Eu também defendi isso em meu livro de Súmulas.
O STJ, no entanto, teve uma solução mais interessante para o tema. O STJ afirmou o seguinte: a súmula 115 do STJ permanece válida, no entanto, agora, mesmo que o recurso tenha sido interposto por advogado sem procuração nos autos, o Ministro, antes de considerá-lo inexistente, deverá intimar a parte para apresentar a procuração, nos termos do art. 932, parágrafo único.
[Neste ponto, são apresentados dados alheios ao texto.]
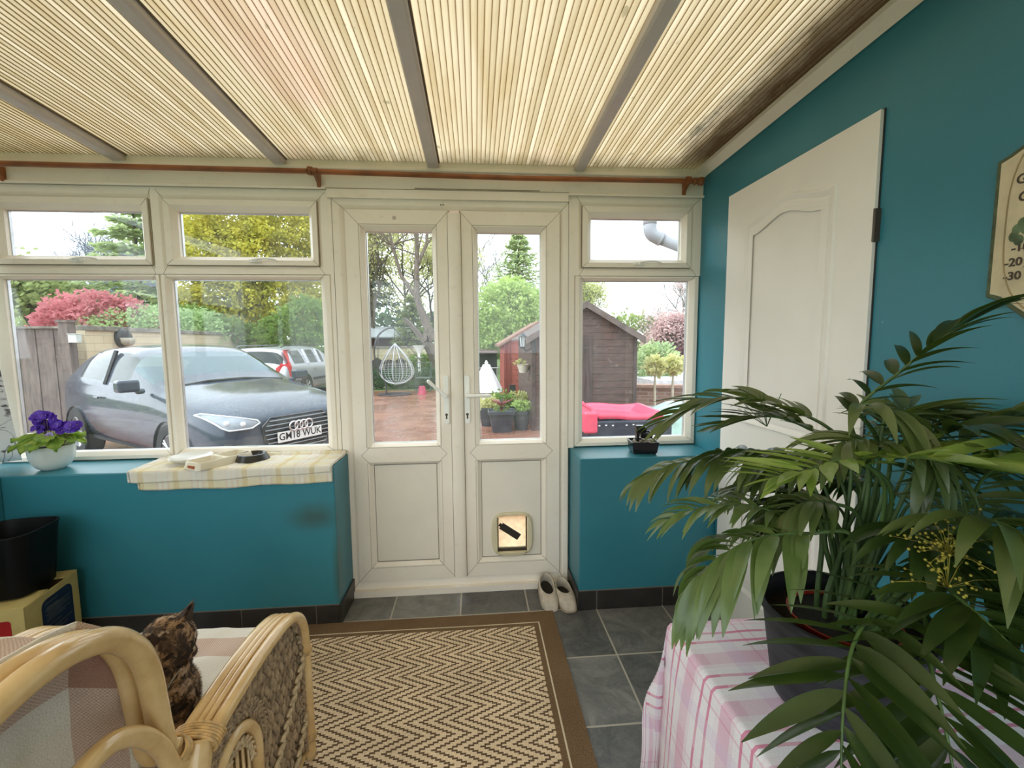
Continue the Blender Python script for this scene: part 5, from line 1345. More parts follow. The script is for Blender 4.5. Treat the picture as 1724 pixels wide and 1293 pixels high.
def wheel(t, x, y, r, w, sgn, rimc=(.55, .56, .58), spokes=5):
    M = Matrix.Translation((x, y, r)) @ Matrix.Rotation(PI/2*-sgn, 4, 'X')
    b = MB(); b.lathe([(r*.62, -w/2), (r*.95, -w/2), (r, -w/2+.02), (r, w/2-.02), (r*.95, w/2), (r*.64, w/2), (r*.62, w/2-.02), (r*.62, -w/2)], n=36, M=M)
    o = b.obj('wheel', mat('tyre_rubber', (.02, .02, .02), .8), t, auto=.6)
    b = MB(); b.lathe([(r*.64, w/2-.01), (r*.60, w/2-.005), (r*.58, w/2-.04), (r*.1, w/2-.05)], n=36, M=M)
    b.lathe([(.055, w/2-.05), (.05, w/2-.008), (.001, w/2-.006)], n=16, M=M)
    for k in range(spokes):
        a = 2*PI*k/spokes
        for da in (-.10, .10): b.tube([M @ Vector((math.cos(a)*.04, math.sin(a)*.04, w/2-.02)), M @ Vector((math.cos(a+da)*r*.60, math.sin(a+da)*r*.60, w/2-.012))], .013, 6)
    rim = b.obj('rim', mat('alloy_rim', rimc, .3, metal=.7), None); rim.parent = o
def cars():
    pm = NT('wet_steel_blue_paint'); nz = pm.noise(pm.tc(), 160, 3, .7)
    rain = pm.ramp(nz, [(.55, (0, 0, 0)), (.66, (1, 1, 1))])
    drop = pm.ramp(pm.noise(pm.mapping(pm.tc(), scale=(1, 1, .3)), 95, 5, .75), [(.56, (0, 0, 0)), (.62, (.55,)*3)])
    patchy = pm.ramp(pm.noise(pm.tc(), 2.5, 3), [(.42, (0, 0, 0)), (.6, (1, 1, 1))])
    upf = pm.n('NewGeometry'); uz = pm.ramp(pm.xyz(upf.outputs['Normal'])[2], [(.75, (0, 0, 0)), (.95, (1, 1, 1))])
    paint = pm.end(pm.bsdf(pm.mix(pm.math('MULTIPLY', pm.math('MULTIPLY', drop, patchy), uz), (.032, .044, .07), (.50, .53, .57)), pm.ramp(nz, [(.5, (.12,)*3), (.7, (.35,)*3)]), metal=.12, normal=pm.bump(rain, .35, .002), Coat_Weight=.3, Coat_Roughness=.06))
    gn = NT('car_window_glass'); tr = gn.n('BsdfTransparent'); tr.inputs[0].default_value = (.55, .62, .60, 1); gl = gn.n('BsdfGlossy'); gl.inputs[0].default_value = (.36, .43, .46, 1); gl.inputs['Roughness'].default_value = .03
    fr = gn.n('LayerWeight'); fr.inputs[0].default_value = .42; ms = gn.n('MixShader'); gn.put(ms.inputs[0], gn.math('ADD', gn.math('MULTIPLY', fr.outputs[1], .75), .04)); gn.t.links.new(tr.outputs[0], ms.inputs[1]); gn.t.links.new(gl.outputs[0], ms.inputs[2]); glass = gn.end(ms.outputs[0])
    # x, zbottom, halfwidth, zbelt, ztop, roofhalf(0 = no cabin)
    A1 = dict(paint=paint, glass=glass, side_glass=mat('tinted_glass', (.035, .05, .05), .08, spec=.35, var=.3, scale=3), st=[
        (1.975, .22, .60, .60, .64, 0), (1.955, .20, .70, .64, .68, 0), (1.85, .19, .80, .69, .745, 0), (1.60, .19, .855, .77, .84, 0), (1.25, .19, .87, .83, .91, 0), (.95, .19, .87, .875, .96, 0), (.82, .19, .87, .895, .985, 0),
        (.72, .19, .87, .91, 1.02, .76), (.02, .19, .87, .935, 1.385, .645), (-.10, .19, .87, .94, 1.405, .64), (-.42, .19, .87, .955, 1.425, .635), (-.50, .19, .87, .957, 1.425, .633), (-1.10, .20, .87, .985, 1.405, .62), (-1.25, .20, .865, .995, 1.395, .61),
        (-1.55, .21, .85, 1.01, 1.35, .58), (-1.66, .22, .84, 1.01, 1.31, .57), (-1.88, .24, .81, .99, 1.06, .60), (-1.94, .26, .78, .94, 1.00, 0), (-1.98, .32, .72, .85, .90, 0)],
        side=(8, 9, 11, 12), screen=(7,), rear=(15,))
    hd = 124.0; fwd = Vector((math.sin(math.radians(hd)), math.cos(math.radians(hd)), 0))
    ctr = Vector((-2.074, 5.26, G0))-fwd*1.985
    t, patch, bv = car_body('hatchback_car', A1, 'wet dark blue-grey hatchback car parked outside the left windows', ctr, hd)
    blk = mat('gloss_black_trim', (.012, .012, .014), .25)
    t.scale = (1.06, 1.06, 1.06); t.location = Vector((-2.074, 5.26, G0))-fwd*1.985*1.06
    # grille with slats, emblem rings, number plate
    hexo = [(-.40, .575), (-.31, .655), (.31, .655), (.40, .575), (.36, .33), (.27, .23), (-.27, .23), (-.36, .33)]
    g, shoot, rim = patch('grille', blk, hexo, (-1, 0, 0), .012)
    b = MB(); b.tube(rim, .009, 6, closed=True, caps=False); o = b.obj('grille_surround', mat('dark_chrome', (.10, .10, .11), .25, metal=.8)); o.parent = g
    b = MB()
    for k in range(8):
        z = .625-.046*k; hwid = .33+.05*min(1, k/1.5)-.012*max(0, k-3)
        pts = [shoot(-hwid+2*hwid*i/12, z) for i in range(13)]; pts = [p+Vector((.016, 0, 0)) for p in pts if p]
        if len(pts) > 1: b.tube(pts, .0065, 6)
    o = b.obj('grille_slats', mat('satin_grey_slats', (.35, .36, .38), .3, metal=.6)); o.parent = g
    cr = mat('polished_chrome', (.80, .80, .82), .12, metal=1, var=.02); fx = shoot(0, .53).x+.035
    b = MB()
    for k in range(4):
        cy = -.090+.060*k; b.tube([(fx+.02, cy+.047*math.cos(a), .545+.047*math.sin(a)) for a in [2*PI*j/24 for j in range(24)]], .0095, 8, closed=True, caps=False)
    b.obj('ring_emblem', cr, t, smooth=True)
    b = MB(); b.box(fx-.01, fx+.004, -.262, .262, .385, .497); pl = b.obj('number_plate', mat('white_plate', (.82, .82, .80), .35, var=.02), t, bevel=.003)
    b = MB(); R = Matrix(((0, 0, 1, 0), (1, 0, 0, 0), (0, 1, 0, 0), (0, 0, 0, 1)))
    text_into(b, 'GM18 WUK', .108, Matrix.Translation((fx+.0045, 0, .442)) @ R @ Matrix.Scale(.90, 4, (1, 0, 0)), .001, .0012); o = b.obj('plate_lettering', mat('plate_black', (.01, .01, .01), .5)); o.parent = pl
    for s in (-1, 1):
        ol = [(s*.42, .625), (s*.44, .655), (s*.60, .700), (s*.79, .745), (s*.815, .73), (s*.74, .615), (s*.70, .585), (s*.50, .585)]
        h, sh2, rm = patch('headlight', mat('headlight_dark', (.34, .37, .41), .12), ol, (-1, 0, 0), .008)
        b = MB(); b.tube([p+Vector((.006, 0, 0)) for p in rm], .008, 6, closed=True, caps=False)
        for (u, w, rr) in ((.70, .655, .026), (.58, .635, .026)):
            q = sh2(s*u, w)
            if q: b.ell(q+Vector((.004, 0, 0)), rr, 12, 8)
        o = b.obj('light_strip', mat('clear_lamp', (.80, .84, .88), .1)); o.parent = h
        patch('air_intake', blk, [(s*.46, .42), (s*.74, .46), (s*.70, .26), (s*.46, .25)], (-1, 0, 0), .006)
        b = MB(); yy = sorted((s*.90, s*1.09)); b.box(.56, .70, yy[0], yy[1], .93, 1.06); yy = sorted((s*.84, s*.93)); b.box(.59, .66, yy[0], yy[1], .90, .96); b.obj('wing_mirror', paint, t, bevel=.035, seg=4)
        for xx, yy in ((1.165, .868), (-1.30, .858)):
            b = MB(); b.lathe([(.001, 0), (.338, 0), (.338, -.02 if s > 0 else .02)], (xx, s*yy, .31), 28, M=Matrix.Rotation(PI/2, 4, 'X')); b.obj('wheel_arch', blk, t)
        for x in (1.165, -1.30): wheel(t, x, s*.775, .31, .20, s)
        b = MB(); b.tube([(-.60, s*.885, .80), (-.48, s*.885, .80)], .012, 6); b.obj('door_handle', paint, t)
        # pillar strips
        b = MB()
        for x, x2 in ((-.46, -.50),): b.tube([(x, s*.815, .955), (x2, s*.665, 1.355)], .026, 6)
        b.obj('door_pillar', blk, t)
    b = MB(); b.tube([(.79, -.66, .955), (.80, -.3, 1.0), (.80, .1, 1.005), (.79, .62, .96)], .018, 6); b.obj('wiper', blk, t)
    for s in (-.25, .25):
        b = MB(); b.ell((-.15, s*1.35, .98), (.06, .12, .10), 12, 8); b.box(-.25, -.13, s*1.35-.20, s*1.35+.20, .5, .90); b.obj('seat', mat('car_seat', (.04, .04, .045), .8), t, bevel=.03)
    b = MB(); b.box(-1.7, 1.5, -.80, .80, .25, .70); b.obj('cabin_floor', mat('car_interior', (.03, .03, .03), .9), t)
    # silver estate
    silver = mat('silver_car_paint', (.50, .51, .55), .25, metal=.45, var=.03, spec=.6)
    V = dict(paint=silver, glass=mat('tinted_glass', (.035, .05, .05), .08, spec=.35, var=.3, scale=3), st=[
        (2.34, .25, .62, .60, .66, 0), (2.28, .22, .78, .66, .72, 0), (1.9, .20, .88, .78, .85, 0), (1.3, .20, .90, .86, .93, 0), (1.02, .20, .90, .90, .96, 0), (.90, .20, .90, .91, 1.0, .78), (.12, .20, .90, .93, 1.41, .64), (0, .20, .90, .935, 1.43, .635),
        (-.30, .2, .90, .94, 1.445, .63), (-.36, .2, .90, .94, 1.446, .63), (-1.05, .2, .90, .945, 1.44, .63), (-1.13, .2, .90, .945, 1.44, .63), (-1.95, .22, .89, .955, 1.42, .62), (-2.10, .24, .88, .96, 1.41, .615), (-2.18, .26, .87, .96, 1.38, .61), (-2.30, .30, .86, .93, .99, .70), (-2.35, .34, .84, .80, .85, 0), (-2.37, .40, .78, .70, .74, 0)],
        side=(7, 9, 11), screen=(5,), rear=(14,))
    hd = 5.0; fwd = Vector((math.sin(math.radians(hd)), math.cos(math.radians(hd)), 0)); ctr = Vector((-5.68, 11.75, G0))+fwd*2.36
    t, patch, bv = car_body('estate_car', V, 'silver estate car parked further back beyond the hatchback, tall red tail light', ctr, hd)
    for s in (-1, 1):
        b = MB(); b.prism([(s*.86, .74), (s*.86, .98), (s*.70, 1.36), (s*.60, 1.36), (s*.72, .98), (s*.68, .90), (s*.66, .74)], 0, .03, 'x')
        ol = [(s*.865, .56), (s*.875, .95), (s*.70, 1.36), (s*.60, 1.36), (s*.70, .99), (s*.60, .90), (s*.60, .56)]
        b2 = MB(); vs = []
        for (y, z) in ol:
            r = bv.ray_cast(Vector((-6, y, z)), Vector((1, 0, 0))); vs.append((r[0].x-.05 if r[0] else -2.2, y, z))
        q = [(x+.06, y+s*.02, z) for x, y, z in vs]; k_ = len(vs)
        b2.add(vs+q, [tuple(range(k_))]+[(i, (i+1) % k_, k_+(i+1) % k_, k_+i) for i in range(k_)])
        b2.obj('tail_light', mat('red_tail_light', (.55, .015, .02), .2), t)
        b = MB(); b.tube([(.10, s*.60, 1.445), (0, s*.61, 1.485), (-1.9, s*.60, 1.475), (-2.05, s*.59, 1.425)], .016, 8); b.obj('roof_rail', blk if s < 0 else mat('grey_rail', (.16, .16, .17), .4), t)
        for x in (1.40, -1.36): b = MB(); b.lathe([(.0, .0), (.36, 0), (.36, .006), (.0, .006)], (x, s*.898, .335), 28, M=Matrix.Rotation(PI/2, 4, 'X')); b.obj('wheel_arch', blk, t)
        for x in (1.40, -1.36): wheel(t, x, s*.83, .32, .20, s, (.5, .5, .52), 7)
        b = MB(); b.box(-2.2, -1.75, s*.905-.006, s*.905+.006, .50, .56); b.box(-.95, .9, s*.905-.006, s*.905+.006, .50, .56); b.obj('side_moulding', mat('grey_moulding', (.07, .07, .08), .5), t)
        b = MB(); b.box(-.88, -.74, s*.905-.012, s*.905+.012, .80, .83); b.box(.1, .24, s*.905-.012, s*.905+.012, .80, .83); b.obj('door_handle', silver, t)
        b = MB(); b.tube([(-1.09, s*.845, .95), (-1.09, s*.66, 1.37)], .045, 6); b.tube([(-.33, s*.845, .95), (-.33, s*.66, 1.37)], .035, 6); b.obj('door_pillar', silver, t)
    b = MB(); b.box(-2.41, -2.30, -.84, .84, .38, .50); b.obj('bumper_strip', mat('grey_moulding', (.07, .07, .08), .5), t, bevel=.02)
    b = MB(); b.box(-2.405, -2.385, -.26, .26, .63, .74); b.obj('number_plate', mat('pale_plate', (.55, .62, .50), .4), t)
    b = MB(); b.ell((-1.45, .38, 1.05), (.05, .13, .13), 10, 6); b.ell((-1.45, -.38, 1.05), (.05, .13, .13), 10, 6); b.box(-1.55, -1.40, -.62, .62, .60, .98); b.obj('rear_seats', mat('car_seat', (.04, .04, .045), .8), t)
cars()

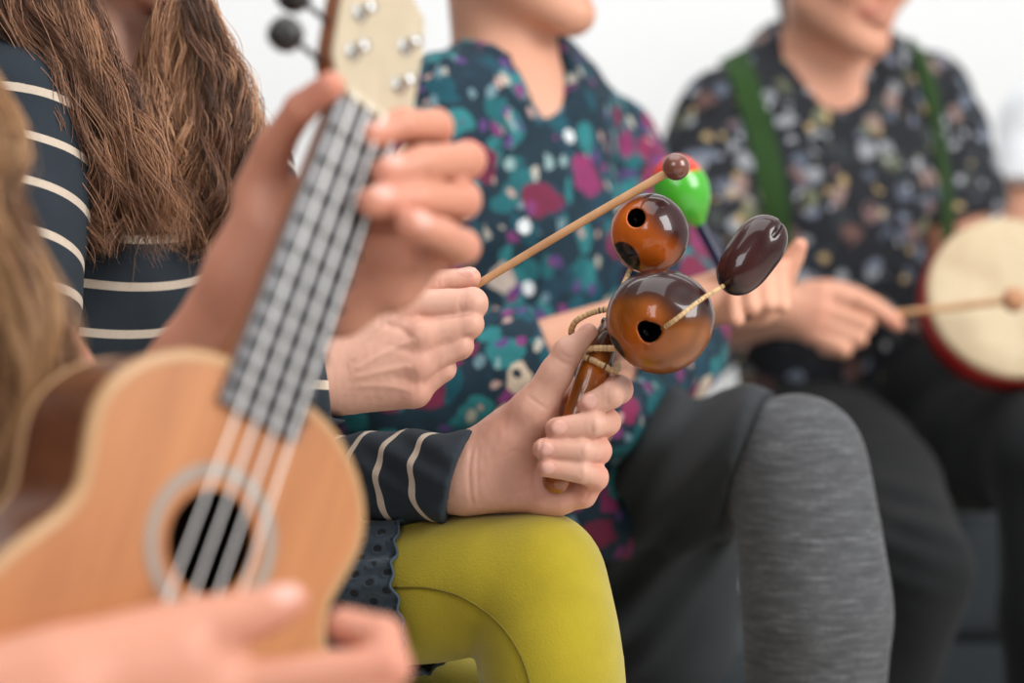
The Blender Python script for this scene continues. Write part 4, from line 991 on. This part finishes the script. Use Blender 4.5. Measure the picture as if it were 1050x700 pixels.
F.cone(LC(0, -.018, -.06), P(522, 85, 2.0), .050, .052, .004, op='s')
F.chain([P(528, 50, 1.95), P(548, 88, 1.925), P(570, 116, 1.90)], [.042, .027, .006], .005, op='s', flat=(fC, 1.6), smooth=3)
F.half(P(560, 352, 1.775), unit(P(566, 352, 1.775) - P(465, 392, 1.775)), P(540, 385, 1.72), P(640, 295, 1.83))
F.half(P(600, 574, 1.8), V(0, 0, -1), (-.35, 1.6, .3), (.4, 2.3, .54))
v, f = F.mesh(3); obj('blouse', (v, f), FLOC, pC)['label'] = 'teal, navy and magenta floral blouse'
bvc = BVHTree.FromPolygons([tuple(map(float, p)) for p in v], [tuple(map(int, q)) for q in f])
def drop_on(b, px, py, off=.0):
    d = unit(P(px, py, 1.0) - V(0, 0, CAMZ)); h = b.ray_cast(Vector((0, 0, CAMZ)), Vector(d)); return (np.array(h[0]), np.array(h[1])) if h[0] is not None else (None, None)
BTN = plain('pearl_button', rgb(214, 220, 222), .25, .03, coat=.4)
for px, py in ((537, 233), (583, 140), (541, 296)):
    p, nr = drop_on(bvc, px, py)
    if p is not None: obj('button', lathe([(.0006, -.001), (.0068, -.001), (.0072, .0012), (.006, .0022), (.0046, .0018), (.0006, .0016)], 20, p, nr), BTN, pC)
# collar: a band of the same cloth round the neck opening
ck = catmull([P(476, 92, 1.99), P(474, 52, 2.03), P(505, 38, 2.07), P(545, 56, 2.06), P(572, 80, 2.02), P(590, 110, 1.96)], 40)
vs = []
for i, p in enumerate(ck):
    for q in ((0, -.012), (.004, .0), (.002, .014), (-.003, .012), (-.004, -.004)):
        o_ = unit((p - P(524, 90, 2.0)) * V(1, 1, 0)); vs.append(p + o_ * q[0] + V(0, 0, q[1]))
obj('collar', (np.array(vs), [[i * 5 + j, i * 5 + (j + 1) % 5, (i + 1) * 5 + (j + 1) % 5, (i + 1) * 5 + j] for i in range(39) for j in range(5)]), FLOC, pC)
DSK = cloth_mat('dark_grey_skirt_cloth', rgb(42, 45, 48), rgb(56, 59, 62), 10, .85, 700, .3)
F = Field((-.22, 1.52, .22), (.48, 2.30, .80), .0048)
F.cone(P(500, 505, 2.0), P(560, 505, 1.99), .145, .13, .03); F.cone(P(560, 510, 2.02), P(600, 500, 1.98), .14, .10, .03); F.chain([P(560, 560, 2.05), P(650, 585, 1.99)], [.10, .075], .03); F.chain([P(600, 500, 1.96), P(700, 484, 1.82), P(790, 474, 1.70), P(830, 470, 1.67)], [.095, .070, .0580, .0555], .015, smooth=3)
F.cone(P(660, 520, 1.93), P(640, 640, 1.92), .085, .075, .03, flat=(V(0, 1, 0), .6)); F.cone(P(700, 500, 1.86), P(655, 610, 1.88), .06, .05, .03, flat=(V(0, 1, 0), .6))
def pleat(X, Y, Z):
    s = (X - .8 * Z) / 1.28; return .0058 * np.clip((.245 - X) / .05, .12, 1) * np.sin(2 * np.pi * 24 * s + 1.5 * np.sin(9 * Z + 5 * X)) + .002 * pnoise(X, Y, Z, 10, 81, 4)
F.disp((-.1, 1.5, .2), (.5, 2.4, .9), pleat)
F.half(P(772, 464, 1.72), unit(V(.90, -.28, -.34)), (.10, 1.4, .3), (.55, 2.0, .9))
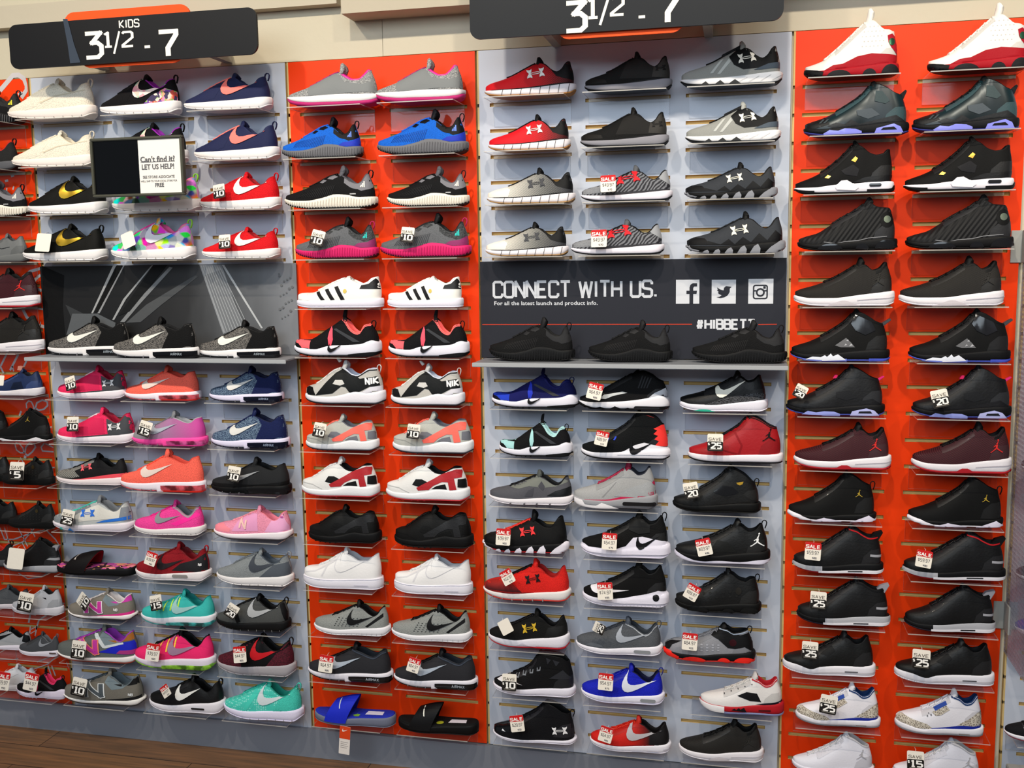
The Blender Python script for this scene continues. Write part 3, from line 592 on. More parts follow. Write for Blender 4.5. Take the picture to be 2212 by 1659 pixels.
MODELS['marl']['kw']['st'] = [(0,.145),(.15,.13),(.3,.125),(.6,.14),(.85,.13),(1,.13)]
MODELS['marl']['ov'] = [o for o in MODELS['marl']['ov'] if o[0] not in ('knit_ribs', 'lace_eyelet', 'sole_grooves', 'triple_bar_badge')]
mk('superstar', 'star', 'efede6l', 'eae6f2f', 'e2deeaf', l='efede8f', c='f2f0ebf', ov=[A('three_stripes', '1c1c20f', [[(.27+i*.105,.19+i*.03),(.31+i*.105,.2+i*.032),(.385+i*.108,.1),(.34+i*.108,.095)] for i in range(3)], .003, True), P('heel_tab', '1c1c20l', [(.76,.225),(.78,.27),(.86,.285),(.93,.35),(.97,.3),(.985,.22)]), P('toe_shell', 'eceaeaf', [(0,.08),(.015,.15),(.06,.18),(.14,.185),(.2,.09)], .003), P('gold_print', 'd8c060f', oval(.6,.2,.02,.025), .003, False), TX('heel_print', 'efede8f', .95, .24, .05, 'S', 0, .2)])
mk('forcewhite', 'force', 'eeecebl', 'eae7f0f', 'dddae4f', l='b9bac0f', c='f0eeedf', t='e4e2e2f', ov=[P('side_seam', 'd9d7daf', [(.06,.19),(.2,.22),(.34,.3),(.5,.4),(.51,.39),(.36,.29),(.3,.16),(.28,.16),(.33,.275),(.2,.205),(.06,.175)]), ('curved_tick_logo', 'd8d6daf', 'a', [xf(SWP, .44, .21, .42, 0)], .002, False), ('curved_tick_face', 'eeecebl', 'a', [xf(SWP, .452, .218, .385, 0)], .0045, False), SB('sole_line', 'cdcad4f', .02, .99, .92, .97), SB('sole_label', 'cfccd8f', .68, .85, .38, .46)], bow=1)
def presto(name, toe, strap, mid_, lin_, u='16161am', band='', sole='e9e7f2f', o='1c1c20f'):
    mk(name, 'presto', u, sole, o, l=lin_, t=u, c=u, lace=None, loop=u, ov=[P('toe_panel', toe, [(0,.1),(.02,.18),(.08,.2),(.16,.195),(.26,.24),(.26,.08)]), P('toe_guard', band or '131316f', [(0,.12),(.01,.165),(.08,.15),(.15,.09),(.05,.09)], .0035), P('strap', strap, [(.235,.09),(.235,.19),(.42,.34),(.47,.36),(.44,.22),(.455,.12),(.36,.09)], .007), P('strap_gap', mid_, [(.455,.12),(.443,.22),(.465,.36),(.49,.32),(.5,.2),(.48,.13)], .005), CB('collar_trim', lin_, .016),
      SW('15161cf', .45, .05, .17, 8), P('side_print', '3a3c40f', [(.5,.32),(.53,.33),(.8,.17),(.72,.17)], .003), SB('heel_plate', o, .66, 1.0, -.05, lambda u: .2 + .1*math.sin((u-.66)*9)), TK(o, .2, .46, 5, .14, .02)], ex=[EX('tongue_loop', u, [(.57,.46),(.59,.54),(.62,.55),(.61,.46)], .02)])
presto('prestopink', 'fa6a72k', '16161am', 'f4566af', 'ff6e6cf')
presto('prestoblue', '2440c4k', '15185ak', '2438c0f', '15185af', u='161a52m', band='12142cf', sole='ece9f4f')
presto('prestomint', 'a9dcdck', '17181bm', 'a9dcdcf', 'b9e6e6f', sole='e8e6f0f')
def hua(name, u, mid_, win, lin_, o, c, cap='', sole='ebebeef', heelw=''):
    mk(name, 'hua', u, sole, o, l=lin_, t=u, c=c, ov=[P('inner_window', win, [(.36,.2),(.4,.27),(.47,.27),(.56,.22),(.46,.17)], .0026), P('heel_cage', mid_, [(.43,.13),(.41,.165),(.6,.275),(.7,.34),(.86,.4),(.92,.39),(.92,.3),(.84,.29),(.87,.15),(.79,.14),(.77,.24),(.7,.24),(.6,.19),(.55,.14)], .0045), P('lower_window', win, [(.58,.15),(.64,.19),(.74,.215),(.76,.15)], .0026), P('heel_window', heelw or win, [(.88,.18),(.88,.28),(.96,.28),(1,.16)], .0026)] + ([P('toe_cap', cap, [(0,.1),(.02,.18),(.07,.21),(.13,.2),(.17,.1)])] if cap else [P('toe_seam', shade(u[:6], .86) + 'f', [(.03,.16),(.2,.15),(.32,.1),(.33,.105),(.2,.16),(.03,.17)])]) + [TK(o, .14, .5, 6, .12, .02)])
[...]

Em outras palavras, não é preciso cancelar a súmula, mas tão somente interpretá-la de acordo com o art. 76 c/c art. 932, parágrafo único.
Assim, a súmula 116 do STJ deve agora ser interpretada da seguinte maneira:
“Na instância especial é inexistente recurso interposto por advogado sem procuração nos autos”, desde que a parte, devidamente intimada para regularizar a representação, não o faça no prazo de 5 dias.
Nesse sentido:
Intimada a regularizar a sua representação processual, nos termos do art. 932, parágrafo único, do CPC vigente, a parte que deixa de proceder à juntada no prazo de 5 (cinco) dias, faz incidir ao caso a Súmula 115/STJ.
STJ. 3ª Turma. AgInt no AgInt no AREsp 1053466/MS, Rel. Min. Marco Aurélio Bellizze, julgado em 07/08/2018.